“Voglio arrivare dritta al punto: entro un massimo di 10 giorni morirò. Dopo anni di continue lotte, sono svuotata. Ho smesso dimangiare e bere da un po’ di tempo, e dopo molte discussioni e valutazioni, ho deciso di lasciarmi andare perché la mia sofferenza è insopportabile. Respiro,ma non vivo più”
Così ha scritto la diciassettenne Noa Pothoven pochi giorni prima di lasciarsi morire.
Le hanno praticato l’eutanasia o si tratta di suicidio?
E’ questo il dibattito che sta nascendo dalle ceneri di questa tragedia. La finta morale della nostra inciviltà ci spinge a concentrarsi sulla domanda eutanasia si o no, diritto alla vita e alla morte e altre questioni che i pavoni aspettano impazienti per mostrare i colori del loro piumaggio che si apre dal buco opposto alla bocca.
Noa è morta perché la nostra morale è fredda, stupida, lapidaria e incosciente.
La domanda che dobbiamo farci è perché Noa è morta e non come sia morta.
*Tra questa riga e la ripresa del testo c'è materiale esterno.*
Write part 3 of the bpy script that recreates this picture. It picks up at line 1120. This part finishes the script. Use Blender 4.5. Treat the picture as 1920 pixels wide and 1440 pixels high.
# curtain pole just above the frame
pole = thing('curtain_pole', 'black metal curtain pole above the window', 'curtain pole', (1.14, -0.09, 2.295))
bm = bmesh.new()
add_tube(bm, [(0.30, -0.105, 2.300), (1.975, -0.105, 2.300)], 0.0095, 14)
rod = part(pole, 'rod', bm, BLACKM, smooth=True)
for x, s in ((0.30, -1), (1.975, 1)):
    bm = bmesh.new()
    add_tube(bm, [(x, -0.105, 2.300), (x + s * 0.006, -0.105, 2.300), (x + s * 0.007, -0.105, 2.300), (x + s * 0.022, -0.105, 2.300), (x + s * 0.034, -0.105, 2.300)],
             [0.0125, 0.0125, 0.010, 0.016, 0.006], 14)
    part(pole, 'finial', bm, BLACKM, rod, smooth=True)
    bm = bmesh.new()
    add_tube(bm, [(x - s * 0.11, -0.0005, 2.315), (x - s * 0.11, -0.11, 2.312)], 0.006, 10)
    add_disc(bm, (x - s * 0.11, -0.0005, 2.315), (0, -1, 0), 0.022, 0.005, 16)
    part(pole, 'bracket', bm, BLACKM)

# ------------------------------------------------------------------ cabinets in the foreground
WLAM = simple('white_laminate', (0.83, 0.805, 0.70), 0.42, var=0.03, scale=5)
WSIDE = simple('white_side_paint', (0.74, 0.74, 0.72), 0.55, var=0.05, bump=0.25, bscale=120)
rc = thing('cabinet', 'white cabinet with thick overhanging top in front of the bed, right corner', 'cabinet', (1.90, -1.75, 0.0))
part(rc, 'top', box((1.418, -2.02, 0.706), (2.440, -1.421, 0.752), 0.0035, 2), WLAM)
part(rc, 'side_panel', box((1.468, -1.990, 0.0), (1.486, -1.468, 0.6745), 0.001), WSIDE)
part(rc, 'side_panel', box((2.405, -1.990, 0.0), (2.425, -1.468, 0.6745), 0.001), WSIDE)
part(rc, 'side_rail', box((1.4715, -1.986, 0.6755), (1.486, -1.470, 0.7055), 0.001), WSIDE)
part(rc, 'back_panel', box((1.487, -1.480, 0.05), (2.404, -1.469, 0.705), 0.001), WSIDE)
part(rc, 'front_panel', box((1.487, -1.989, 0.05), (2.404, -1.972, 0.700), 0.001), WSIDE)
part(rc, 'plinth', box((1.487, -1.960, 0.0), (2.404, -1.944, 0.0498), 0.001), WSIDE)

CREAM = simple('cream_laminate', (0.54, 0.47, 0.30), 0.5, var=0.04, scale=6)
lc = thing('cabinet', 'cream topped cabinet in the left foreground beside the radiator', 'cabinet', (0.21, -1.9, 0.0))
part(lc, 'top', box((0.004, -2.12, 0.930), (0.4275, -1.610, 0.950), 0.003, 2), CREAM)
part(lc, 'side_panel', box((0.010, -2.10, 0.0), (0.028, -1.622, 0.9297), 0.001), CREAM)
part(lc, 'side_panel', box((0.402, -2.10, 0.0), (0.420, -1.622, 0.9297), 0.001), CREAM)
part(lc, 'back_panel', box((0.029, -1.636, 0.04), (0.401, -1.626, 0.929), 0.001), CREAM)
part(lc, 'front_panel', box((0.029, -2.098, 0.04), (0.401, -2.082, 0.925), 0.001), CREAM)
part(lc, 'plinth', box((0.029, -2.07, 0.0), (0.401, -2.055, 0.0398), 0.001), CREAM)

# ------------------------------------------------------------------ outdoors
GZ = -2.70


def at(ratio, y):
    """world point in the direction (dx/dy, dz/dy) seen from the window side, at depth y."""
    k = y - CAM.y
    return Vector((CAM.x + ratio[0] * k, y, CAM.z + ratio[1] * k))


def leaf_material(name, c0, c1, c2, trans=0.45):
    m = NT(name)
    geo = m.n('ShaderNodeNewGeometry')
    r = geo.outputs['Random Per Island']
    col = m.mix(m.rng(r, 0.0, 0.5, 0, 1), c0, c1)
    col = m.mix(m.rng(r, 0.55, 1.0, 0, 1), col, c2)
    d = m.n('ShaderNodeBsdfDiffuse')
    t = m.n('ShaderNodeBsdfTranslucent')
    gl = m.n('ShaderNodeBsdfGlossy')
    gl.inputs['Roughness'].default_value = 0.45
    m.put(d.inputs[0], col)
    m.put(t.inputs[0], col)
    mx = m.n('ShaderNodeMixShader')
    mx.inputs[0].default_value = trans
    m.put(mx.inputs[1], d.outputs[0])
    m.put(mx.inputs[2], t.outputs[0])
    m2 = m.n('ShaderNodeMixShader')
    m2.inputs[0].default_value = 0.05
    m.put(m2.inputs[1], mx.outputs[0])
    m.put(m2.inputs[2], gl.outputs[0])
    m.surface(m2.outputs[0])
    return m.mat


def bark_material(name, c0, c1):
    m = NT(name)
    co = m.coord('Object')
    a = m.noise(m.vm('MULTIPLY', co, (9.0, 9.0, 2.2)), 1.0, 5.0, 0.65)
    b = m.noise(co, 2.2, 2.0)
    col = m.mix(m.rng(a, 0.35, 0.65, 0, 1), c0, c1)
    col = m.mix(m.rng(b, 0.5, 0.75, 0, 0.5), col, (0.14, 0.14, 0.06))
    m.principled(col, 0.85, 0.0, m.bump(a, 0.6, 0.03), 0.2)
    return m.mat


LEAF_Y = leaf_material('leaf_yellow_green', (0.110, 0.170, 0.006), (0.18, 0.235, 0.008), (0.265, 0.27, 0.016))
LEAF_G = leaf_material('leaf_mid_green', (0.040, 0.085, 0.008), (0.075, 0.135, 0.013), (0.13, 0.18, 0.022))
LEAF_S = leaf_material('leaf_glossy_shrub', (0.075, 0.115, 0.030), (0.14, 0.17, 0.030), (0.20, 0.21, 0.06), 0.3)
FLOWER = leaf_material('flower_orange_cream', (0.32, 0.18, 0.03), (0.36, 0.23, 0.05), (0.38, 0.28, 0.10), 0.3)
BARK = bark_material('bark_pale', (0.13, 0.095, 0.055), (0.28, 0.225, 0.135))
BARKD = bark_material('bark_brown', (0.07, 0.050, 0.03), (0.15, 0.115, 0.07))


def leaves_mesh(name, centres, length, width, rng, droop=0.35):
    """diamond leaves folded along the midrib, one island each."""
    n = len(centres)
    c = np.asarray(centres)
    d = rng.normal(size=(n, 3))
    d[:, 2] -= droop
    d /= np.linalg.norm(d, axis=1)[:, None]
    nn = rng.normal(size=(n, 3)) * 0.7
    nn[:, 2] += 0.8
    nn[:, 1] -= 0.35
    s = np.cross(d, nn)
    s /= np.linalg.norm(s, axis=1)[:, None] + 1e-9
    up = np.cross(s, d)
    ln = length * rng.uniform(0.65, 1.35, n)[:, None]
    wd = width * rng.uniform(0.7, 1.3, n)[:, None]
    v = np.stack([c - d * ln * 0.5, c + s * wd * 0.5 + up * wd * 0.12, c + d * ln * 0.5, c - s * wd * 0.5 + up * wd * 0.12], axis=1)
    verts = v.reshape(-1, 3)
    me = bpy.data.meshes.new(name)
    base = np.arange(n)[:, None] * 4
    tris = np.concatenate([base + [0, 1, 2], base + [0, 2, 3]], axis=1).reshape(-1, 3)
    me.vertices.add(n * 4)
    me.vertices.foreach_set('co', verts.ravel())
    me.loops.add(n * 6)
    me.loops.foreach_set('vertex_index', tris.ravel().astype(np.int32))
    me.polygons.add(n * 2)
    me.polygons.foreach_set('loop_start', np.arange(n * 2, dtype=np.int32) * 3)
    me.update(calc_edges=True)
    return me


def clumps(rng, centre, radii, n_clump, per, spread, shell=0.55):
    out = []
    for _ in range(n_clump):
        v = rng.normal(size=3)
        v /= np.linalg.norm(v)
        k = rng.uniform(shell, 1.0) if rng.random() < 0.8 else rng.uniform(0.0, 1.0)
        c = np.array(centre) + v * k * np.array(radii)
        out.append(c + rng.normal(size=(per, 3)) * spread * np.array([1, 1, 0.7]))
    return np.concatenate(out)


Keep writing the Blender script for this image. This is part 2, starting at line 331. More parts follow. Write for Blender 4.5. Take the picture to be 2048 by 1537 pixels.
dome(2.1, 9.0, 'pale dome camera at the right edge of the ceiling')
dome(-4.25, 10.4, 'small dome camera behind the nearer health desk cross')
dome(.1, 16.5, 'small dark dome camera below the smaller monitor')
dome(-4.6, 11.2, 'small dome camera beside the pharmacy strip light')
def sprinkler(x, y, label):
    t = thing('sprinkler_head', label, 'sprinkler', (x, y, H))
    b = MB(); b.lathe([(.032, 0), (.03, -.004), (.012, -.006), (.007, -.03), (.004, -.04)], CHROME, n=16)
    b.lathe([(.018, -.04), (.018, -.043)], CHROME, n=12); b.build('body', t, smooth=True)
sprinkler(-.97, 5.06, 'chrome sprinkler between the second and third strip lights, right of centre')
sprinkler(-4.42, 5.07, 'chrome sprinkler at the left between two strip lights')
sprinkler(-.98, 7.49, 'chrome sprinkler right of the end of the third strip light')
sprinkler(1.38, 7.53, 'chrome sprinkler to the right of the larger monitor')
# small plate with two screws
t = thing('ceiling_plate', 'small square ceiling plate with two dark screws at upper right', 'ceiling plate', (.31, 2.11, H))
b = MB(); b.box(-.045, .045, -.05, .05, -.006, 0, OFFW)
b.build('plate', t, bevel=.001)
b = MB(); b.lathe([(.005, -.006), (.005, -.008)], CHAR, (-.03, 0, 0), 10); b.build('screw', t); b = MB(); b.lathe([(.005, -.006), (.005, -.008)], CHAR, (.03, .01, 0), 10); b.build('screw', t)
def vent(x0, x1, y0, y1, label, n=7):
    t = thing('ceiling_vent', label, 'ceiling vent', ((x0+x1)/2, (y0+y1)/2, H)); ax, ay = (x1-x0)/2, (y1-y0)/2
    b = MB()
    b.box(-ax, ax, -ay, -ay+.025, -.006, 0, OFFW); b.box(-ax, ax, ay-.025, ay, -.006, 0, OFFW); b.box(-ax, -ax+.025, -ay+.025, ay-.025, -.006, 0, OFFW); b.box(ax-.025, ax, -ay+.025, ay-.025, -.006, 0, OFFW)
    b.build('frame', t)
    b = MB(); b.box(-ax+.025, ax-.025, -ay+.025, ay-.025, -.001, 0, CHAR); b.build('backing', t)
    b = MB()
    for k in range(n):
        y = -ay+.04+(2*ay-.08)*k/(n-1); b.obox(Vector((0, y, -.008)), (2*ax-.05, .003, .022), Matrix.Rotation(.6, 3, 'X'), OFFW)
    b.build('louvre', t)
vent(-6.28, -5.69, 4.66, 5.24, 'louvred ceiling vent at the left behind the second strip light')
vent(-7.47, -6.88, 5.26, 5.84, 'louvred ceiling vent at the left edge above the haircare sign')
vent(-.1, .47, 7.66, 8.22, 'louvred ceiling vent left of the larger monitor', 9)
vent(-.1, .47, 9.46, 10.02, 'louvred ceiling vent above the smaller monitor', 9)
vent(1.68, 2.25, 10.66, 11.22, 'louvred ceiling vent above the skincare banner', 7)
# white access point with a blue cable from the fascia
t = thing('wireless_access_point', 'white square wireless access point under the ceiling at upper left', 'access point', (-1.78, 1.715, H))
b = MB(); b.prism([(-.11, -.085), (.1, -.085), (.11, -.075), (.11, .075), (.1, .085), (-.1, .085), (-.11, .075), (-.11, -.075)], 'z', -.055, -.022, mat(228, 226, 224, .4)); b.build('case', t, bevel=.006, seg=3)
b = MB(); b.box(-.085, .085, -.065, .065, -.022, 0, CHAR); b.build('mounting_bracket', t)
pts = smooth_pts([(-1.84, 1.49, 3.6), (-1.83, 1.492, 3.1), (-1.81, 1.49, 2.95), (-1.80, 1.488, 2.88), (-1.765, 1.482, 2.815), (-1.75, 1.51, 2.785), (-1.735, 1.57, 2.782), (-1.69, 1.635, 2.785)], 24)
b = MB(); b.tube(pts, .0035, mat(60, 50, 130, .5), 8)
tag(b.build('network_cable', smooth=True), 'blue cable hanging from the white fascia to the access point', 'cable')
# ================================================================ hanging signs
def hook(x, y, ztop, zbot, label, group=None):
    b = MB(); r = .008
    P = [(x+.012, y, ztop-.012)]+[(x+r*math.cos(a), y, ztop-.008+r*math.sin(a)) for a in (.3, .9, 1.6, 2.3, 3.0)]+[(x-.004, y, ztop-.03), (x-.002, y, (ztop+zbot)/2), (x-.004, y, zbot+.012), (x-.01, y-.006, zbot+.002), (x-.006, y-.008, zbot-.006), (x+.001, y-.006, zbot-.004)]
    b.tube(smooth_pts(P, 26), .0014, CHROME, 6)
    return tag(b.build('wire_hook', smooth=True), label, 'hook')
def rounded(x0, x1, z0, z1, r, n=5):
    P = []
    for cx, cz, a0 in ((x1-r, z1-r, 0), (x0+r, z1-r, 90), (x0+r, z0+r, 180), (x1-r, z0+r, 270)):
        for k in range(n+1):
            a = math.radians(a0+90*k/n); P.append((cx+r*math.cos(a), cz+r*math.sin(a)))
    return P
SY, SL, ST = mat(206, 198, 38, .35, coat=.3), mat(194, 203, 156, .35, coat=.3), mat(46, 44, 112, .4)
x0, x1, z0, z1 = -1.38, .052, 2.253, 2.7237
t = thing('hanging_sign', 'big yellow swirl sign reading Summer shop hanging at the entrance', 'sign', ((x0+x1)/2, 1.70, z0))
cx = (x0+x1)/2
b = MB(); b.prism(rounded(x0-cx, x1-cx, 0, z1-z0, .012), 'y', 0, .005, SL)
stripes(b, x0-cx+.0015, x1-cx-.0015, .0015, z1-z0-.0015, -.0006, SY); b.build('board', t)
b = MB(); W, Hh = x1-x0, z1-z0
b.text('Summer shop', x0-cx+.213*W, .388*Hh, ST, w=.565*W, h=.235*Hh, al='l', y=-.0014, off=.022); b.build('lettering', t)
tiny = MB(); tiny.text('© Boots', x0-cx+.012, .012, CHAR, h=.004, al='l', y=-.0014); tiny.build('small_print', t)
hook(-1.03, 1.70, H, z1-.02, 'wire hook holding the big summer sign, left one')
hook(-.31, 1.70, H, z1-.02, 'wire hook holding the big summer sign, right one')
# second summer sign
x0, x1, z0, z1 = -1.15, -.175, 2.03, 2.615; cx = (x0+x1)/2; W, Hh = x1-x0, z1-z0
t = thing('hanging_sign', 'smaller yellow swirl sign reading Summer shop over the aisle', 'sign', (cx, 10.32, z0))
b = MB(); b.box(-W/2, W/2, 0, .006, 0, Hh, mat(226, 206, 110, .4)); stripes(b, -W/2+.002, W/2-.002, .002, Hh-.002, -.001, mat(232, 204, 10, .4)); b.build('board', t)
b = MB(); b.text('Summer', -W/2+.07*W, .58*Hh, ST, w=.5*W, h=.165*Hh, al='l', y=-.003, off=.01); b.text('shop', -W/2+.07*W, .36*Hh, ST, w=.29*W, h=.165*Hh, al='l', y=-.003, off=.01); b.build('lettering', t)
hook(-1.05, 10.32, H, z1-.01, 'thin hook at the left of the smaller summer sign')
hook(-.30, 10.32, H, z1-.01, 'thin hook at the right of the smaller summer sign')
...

Le cicatrici profonde e indelebili dei tre stupri subiti dalla ragazzina l’hanno colpita a morte, ma i terribili sfregi erano davvero mortali?
Sono state utilizzate solo le gelide tecniche della psicologia? Alcun religioso le è stato vicino?
E l’amore? Qualcuno l’ha amata? Sinceramente amata?
La preoccupazione che deve nascere dopo una tragedia come questa, è come poter salvare la prossima vittima di abusi. Questa è l’unica domanda etica, morale sulla quale dobbiamo tutti, questionare.
Il diritto di por fine alle proprie sofferenze deve essere anticipato dal diritto di vivere serenamente, anche dopo che qualcuno ci abbia usato come buco per vomitare la propria disumanità. E’ dovere di tutti lottare affinché chiunque possa conoscere l’amore, l’innamoramento, anche quando ferito mortalmente.
Se Noa fosse stata amata, tanto da insegnarle ad amare a innamorarsi della vita, avrebbe trovato la forza di trasformare le cicatrici in tatuaggi?
Perché Noa è morta? Questa è l’unica domanda lecita che dobbiamo porci!